Выбрать главу

Ходовецкий был не единственным, увековечившим образ Гамлета — Брокмана. Портреты актера в этой роли создавали и другие. Они заполняли витрины книжных лавок, и покупали их даже те, кто никогда не бывал в театре. К этому времени относятся также скульптурные портреты шрёдеровского премьера в его ставшей популярной роли. Самый интересный из них — гипсовый барельеф, выполненный в Гамбурге Антуаном Жаком Домиником Рашетом. На нем Брокман одет в костюм, близкий моде XVI века; на голове его, немного набок, — шляпа, украшенная четырьмя страусовыми перьями, собранными в большой нарядный пучок. Примечательно, что Брокман отличен здесь от большинства других Гамлетов, сыгранных его современниками и одетых обычно в стиле рококо. Ведь к тому времени каждый из тридцати театров Германии имел уже своего любимого, мечтательно-меланхоличного принца Датского, над судьбой которого вечерами публика проливала много слез.

От художников не отставали и предприимчивые ремесленники. Золото и серебро отлитых ими медалей сохранило Гамлета таким, каким он представлялся актерам и ваятелям. Волею их фантазии и не всегда больших возможностей облик наследника датского престола причудливо менялся. На одних медалях Гамлет походил на шута, на других — на капрала, на третьих — на бродягу. И все же этот Гамлет, «непонятый, искаженный, окарикатуренный, — писал Иоганн Фридрих Шинк, — всем нравится, производит необыкновенное впечатление и обеспечивает актерам патент на бессмертие». Критик утверждал, что из двухсот человек, которые появлялись на сцене в роли Гамлета, едва ли найдутся хотя бы трое, кто ее понял и верно воплотил.

Но, вопреки всем странным трансформациям, образ Гамлета оставался любим. «Надо признать, — заключал Шинк, — что успехом он обязан своей внутренней ценности, которая при всех бессмыслицах сохраняет достаточно силы, чтобы захватить зрителя».

После «Гамлета» Шрёдер продолжал заниматься Шекспиром.
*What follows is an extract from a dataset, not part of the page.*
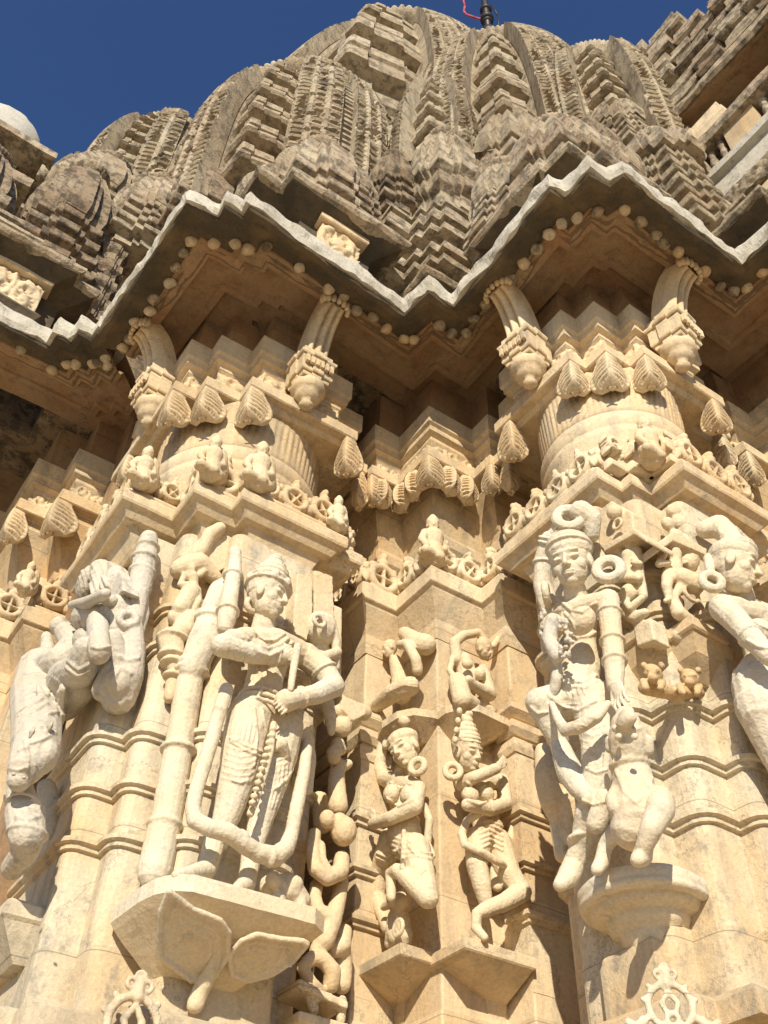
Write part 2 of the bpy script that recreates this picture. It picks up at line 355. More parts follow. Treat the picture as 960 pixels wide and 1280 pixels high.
# ------------------------------------------------------------------ figures: tapered limbs grown into one skin
class Fig:
    """Tapered capsules, ellipsoids and rings that are grown together into one continuous carved surface.
    Points are (px, py, out) on a wall plane: x or y of the plane and 'out' metres in front of it."""
    def __init__(s, u=None, v=None):
        s.u, s.v = u, v; s.v_, s.f_ = [], []
        s.n = Vector((-1,0,0)) if u is not None else Vector((0,-1,0))
        s.e = Vector((0,-1,0)) if u is not None else Vector((1,0,0))       # to the right along the wall
    def p(s, q):
        if isinstance(q, Vector): return q
        x, y, d = q
        return at(x, y, u=s.u-d) if s.u is not None else at(x, y, v=s.v-d)
    def r(s, p, px): return px*depth(p)/F_PX
    def _add(s, vs, fs): b = len(s.v_); s.v_ += vs; s.f_ += [[i+b for i in f] for f in fs]
    def ball(s, c, ax, n=12, m=8):
        """ellipsoid with three axis vectors"""
        vs = []; fs = []
        for j in range(1, m):
            ph = math.pi*j/m
            for i in range(n):
                th = 2*math.pi*i/n
                vs.append(c+ax[0]*(math.sin(ph)*math.cos(th))+ax[1]*(math.sin(ph)*math.sin(th))+ax[2]*math.cos(ph))
        a = len(vs); vs += [c+ax[2], c-ax[2]]
        for j in range(m-2):
            for i in range(n):
                k = (i+1) % n; fs.append([j*n+i, (j+1)*n+i, (j+1)*n+k, j*n+k])
        for i in range(n):
            k = (i+1) % n; fs.append([a, i, k]); fs.append([a+1, (m-2)*n+k, (m-2)*n+i])
        s._add(vs, fs)
    def ell(s, q, rs, tilt=0, yaw=0, px=True):
        """ellipsoid along wall right, up, out; sizes in photo pixels (or metres); tilt turns it in the wall plane"""
        c = s.p(q); k = depth(c)/F_PX if px else 1
        a = s.e; b = Vector((0,0,1)); n = s.n
        if yaw: a, n = a*math.cos(yaw)+n*math.sin(yaw), n*math.cos(yaw)-a*math.sin(yaw)
        if tilt: a, b = a*math.cos(tilt)+b*math.sin(tilt), b*math.cos(tilt)-a*math.sin(tilt)
        s.ball(c, (a*rs[0]*k, n*rs[2]*k, b*rs[1]*k))
    def cap(s, q1, r1, q2, r2, flat=1.0, n=14):
        """tapered capsule; radii in photo pixels; flat squashes it along the wall normal"""
        a, b = s.p(q1), s.p(q2); ra, rb = s.r(a, r1), s.r(b, r2); d = b-a; L = d.length
        if L < 1e-5: return s.ball(a, (s.e*ra, s.n*ra, Vector((0,0,1))*ra))
        d /= L; e1 = d.cross(s.n)
        if e1.length < .05: e1 = d.orthogonal()
        e1.normalize(); e2 = d.cross(e1)
        rings = []
        for k in range(1, 4):
            t = math.pi/2*k/3; rings.append((-math.cos(t)*ra, math.sin(t)*ra))
        for k in range(0, 3):
            t = math.pi/2*k/3; rings.append((L+math.sin(t)*rb, math.cos(t)*rb))
        vs = []; fs = []
        for h, r in rings:
            for i in range(n):
                th = 2*math.pi*i/n; vs.append(a+d*h+e1*(math.cos(th)*r)+e2*(math.sin(th)*r*flat))
        q = len(vs); vs += [a-d*ra, b+d*rb]
        for j in range(len(rings)-1):
            for i in range(n):
                k = (i+1) % n; fs.append([j*n+i, j*n+k, (j+1)*n+k, (j+1)*n+i])
        for i in range(n):
            k = (i+1) % n; fs.append([q, k, i]); fs.append([q+1, (len(rings)-1)*n+i, (len(rings)-1)*n+k])
        s._add(vs, fs)
    def chain(s, pts, flat=1.0):
        """pts: (px, py, out, r)"""
        for a, b in zip(pts[:-1], pts[1:]): s.cap(a[:3], a[3], b[:3], b[3], flat)
    def ring(s, q, Rr, rr, ax, n=20, m=8):
        """torus round a direction; sizes in photo pixels"""
        c = s.p(q); k = depth(c)/F_PX; Rr *= k; rr *= k; ax = Vector(ax).normalized(); e1 = ax.orthogonal().normalized(); e2 = ax.cross(e1)
        vs, fs = [], []
        for i in range(n):
            a = 2*math.pi*i/n; d = e1*math.cos(a)+e2*math.sin(a)
            for j in range(m):
                b = 2*math.pi*j/m; vs.append(c+d*(Rr+rr*math.cos(b))+ax*(rr*math.sin(b)))
        for i in range(n):
            for j in range(m):
                fs.append([i*m+j, ((i+1)%n)*m+j, ((i+1)%n)*m+(j+1)%m, i*m+(j+1)%m])
        s._add(vs, fs)
    def band(s, q1, q2, t, Rr, rr):
        """a bangle round a limb that runs from q1 to q2, at fraction t"""
        a, b = s.p(q1), s.p(q2); s.ring(a.lerp(b, t), Rr, rr, b-a)
    def slab(s, pts, d0, d1):
        """a flat piece with a traced outline [(px,py)], from d0 to d1 out of the wall"""
        n = len(pts); f = [s.p((x, y, d1)) for x, y in pts]
        k = [p-s.n*(d1-d0) for p in f]
        s._add(f+k, [list(range(n)), list(range(n, 2*n))[::-1]]+[[i, n+i, n+(i+1)%n, (i+1)%n] for i in range(n)])
    def head(s, q, h, face, up=(0,0,1), hair=True, rough=False):
        """head of height h photo pixels; face = direction it looks; eyes, nose, mouth and ears included"""
        c = s.p(q); k = h*depth(c)/F_PX; f = Vector(face).normalized(); w = Vector(up); w = (w-f*w.dot(f)).normalized(); r = f.cross(w)
        B = lambda x, y, z, a, b, d: s.ball(c+r*(x*k)+w*(y*k)+f*(z*k), (r*a*k, f*d*k, w*b*k), 14, 10)
        B(0, .10, -.03, .37, .42, .40)                    # skull
        B(0, -.18, .06, .29, .32, .29)                    # jaw
        B(0, -.40, .20, .12, .10, .11)                    # chin
        B(.17, -.13, .17, .14, .14, .13); B(-.17, -.13, .17, .14, .14, .13)   # cheeks
        s.ball(c+w*(.12*k)+f*(.31*k), (r*.27*k, f*.07*k, w*.05*k))            # brow
        for sx in (-1, 1):
            B(sx*.155, .015, .285, .095, .055, .06)       # lids
            B(sx*.155, .0, .33, .085, .022, .03); s._capm(c+r*(sx*.06*k)+w*(.115*k)+f*(.36*k), .018*k, c+r*(sx*.25*k)+w*(.12*k)+f*(.29*k), .014*k)
            s.ball(c+r*(sx*.36*k)-w*(.05*k)-f*(.02*k), (r*.05*k, f*.09*k, w*.15*k))
        vs = [(0, .10, .33, .035), (0, -.13, .42, .046)]
        a, b = [c+r*(x*k)+w*(y*k)+f*(z*k) for x, y, z, _ in vs]
        s._capm(a, .035*k, b, .048*k)
        B(.05, -.15, .375, .04, .035, .045); B(-.05, -.15, .375, .04, .035, .045)
        B(0, -.262, .325, .12, .022, .05); B(0, -.31, .318, .095, .026, .05)
        if hair: B(0, .22, -.06, .40, .33, .40)
        return c, r*k, w*k, f*k
    def drape(s, pts, r, out=.4):
        """a cord, hem or seam laid on the surface grown so far, along a line of the photograph"""
        from mathutils.bvhtree import BVHTree
        bv = BVHTree.FromPolygons(s.v_, s.f_); prev = None
        for (x0, y0), (x1, y1) in zip(pts[:-1], pts[1:]):
            n = max(1, int(math.hypot(x1-x0, y1-y0)/3))
            for k in range(n+1):
                q = k/n; d = ray(x0+(x1-x0)*q, y0+(y1-y0)*q); h = bv.ray_cast(Vector((0,0,0)), d.normalized())
                if h[0] is None: prev = None; continue
                kk = depth(h[0])/F_PX; p = h[0]-d.normalized()*(r*out*kk)
                if prev is not None and (prev-p).length < 14*kk: s._capm(prev, r*kk, p, r*kk)
                prev = p
    def _capm(s, a, ra, b, rb):
        k1 = F_PX/depth(a); k2 = F_PX/depth(b); s.cap(a, ra*k1, b, rb*k2)
    def hand(s, wrist, tip, w=5.0, curl=0, spread=.5):
        """palm and five fingers between two points"""
        a, b = s.p(wrist), s.p(tip); d = (b-a); L = d.length; d.normalize()
        side = d.cross(s.n).normalized(); k = depth(a)/F_PX; out = s.n
        pm = a+d*L*.45
        s.ball(a.lerp(pm, .6), (side*w*.95*k, out*w*.45*k, d*L*.33))
        for i in range(4):
            o = (i-1.5)/1.5; base = pm+side*(o*w*.72*k); ln = L*(.55 - .07*abs(o-.2))
            mid = base+d*ln*.55+out*(.15*ln)+side*(o*spread*w*.3*k); end = mid+d*ln*.45*(1-curl)-out*(curl*ln*.4)
            s._capm(base, w*.24*k, mid, w*.22*k); s._capm(mid, w*.22*k, end, w*.17*k)
        t0 = a+d*L*.2+side*(w*.8*k); t1 = t0+side*(w*.5*k)+d*L*.25; s._capm(t0, w*.3*k, t1, w*.24*k); s._capm(t1, w*.24*k, t1+d*L*.18, w*.18*k)
    def grow(s, name, mat, parent=None, vox=.007, smooth=2, rough=.0, wear=1.0):
        me = bpy.data.meshes.new(name); me.from_pydata([tuple(p) for p in s.v_], [], s.f_)
        bm = bmesh.new(); bm.from_mesh(me); bmesh.ops.recalc_face_normals(bm, faces=bm.faces); bm.to_mesh(me); bm.free()
        o = bpy.data.objects.new('tmp', me); COL.objects.link(o)
        md = o.modifiers.new('r', 'REMESH'); md.mode = 'VOXEL'; md.voxel_size = vox; md.use_smooth_shade = True
        if 'grain' not in bpy.data.textures:
            for nm, sc_ in (('grain', .030), ('pit', .008)):
                tx = bpy.data.textures.new(nm, 'CLOUDS'); tx.noise_scale = sc_; tx.noise_depth = 2
        if smooth:
            sm = o.modifiers.new('s', 'SMOOTH'); sm.iterations = smooth; sm.factor = .5
        for nm, am in (('grain', .0034), ('pit', .0026)):
            dm = o.modifiers.new(nm, 'DISPLACE'); dm.texture = bpy.data.textures[nm]; dm.texture_coords = 'GLOBAL'; dm.strength = am*wear; dm.mid_level = .5
        dg = bpy.context.evaluated_depsgraph_get(); new = bpy.data.meshes.new_from_object(o.evaluated_get(dg))
        bpy.data.objects.remove(o); bpy.data.meshes.remove(me); new.name = name
        new.materials.clear()
        if rough:
            co = np.empty(len(new.vertices)*3); new.vertices.foreach_get('co', co)
            for i in range(0, len(co), 3):
                q = noise.noise_vector(Vector(co[i:i+3])*14)*rough; co[i] += q.x; co[i+1] += q.y; co[i+2] += q.z
            new.vertices.foreach_set('co', co)
        for pl in new.polygons: pl.use_smooth = True
        return link(name, new, mat, parent)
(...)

Он стремился не упустить завоеванного, развить, закрепить интерес публики к наследию драматурга и два месяца спустя показал «Отелло». Ни глава труппы, ни актеры в хорошем приеме этой трагедии не сомневались. И были огорчены, потерпев неудачу. Осуществляя переработку драмы, Шрёдер на этот раз мало отступил от оригинала. Он использовал версию пьесы, сделанную Х.-Г. Шмидом, сохранил его купюры и последовательность сцен. Оставил неизменным и финал. Но именно это, как считали, сыграло роковую роль.

Когда 26 ноября 1776 года, на премьере, Отелло — Брокман просил Дездемону — Доротею Аккерман помолиться, а затем, терзаемый ревностью, говорил о наступившем для нее последнем часе, сидящие в зале дамы стали дрожать, плакать и падать в обморок. В ложах началось движение, хлопанье дверьми — это взволнованная публика спешила покинуть кресла, прежде чем героиня Шекспира простится с жизнью. Некоторых зрительниц надо было даже выносить из театра — они не приходили в чувство. Позднее стали известны события посерьезнее — в результате переживаний несколько известных гамбургских дам неудачно, преждевременно разрешились от бремени.

Назавтра представление повторили. Но играли при неполном зале. Поэтому, прежде чем третий раз показать «Отелло», дирекция в специальной афише сообщала, что спектакль претерпел важные изменения. Самые резкие сцены и выражения были сейчас изъяты или смягчены. А главное — заменен наводивший ужас конец. Теперь Отелло имел возможность убедиться в своем заблуждении, и любящая чета оставалась в живых. 5 декабря 1776 года публика увидела эту новую версию драмы.

Думается, истинная тайна неудачи первых двух представлений крылась не только и не столько в драматичной концовке. За долгие годы театралы — а зрители премьеры преимущественно ими и были — успели повидать немало самых разных трагедий. То были пьесы античных драматургов и крупнейших авторов XVII–XVIII столетий — Корнеля, Расина и Вольтера. В них были патетические убийства, самоубийства, стремительные поединки; вечерами на подмостках трагически гибли десятки популярных, любимых публикой героев. Но реакции, подобной вызванной шрёдеровским «Отелло», пока не случалось.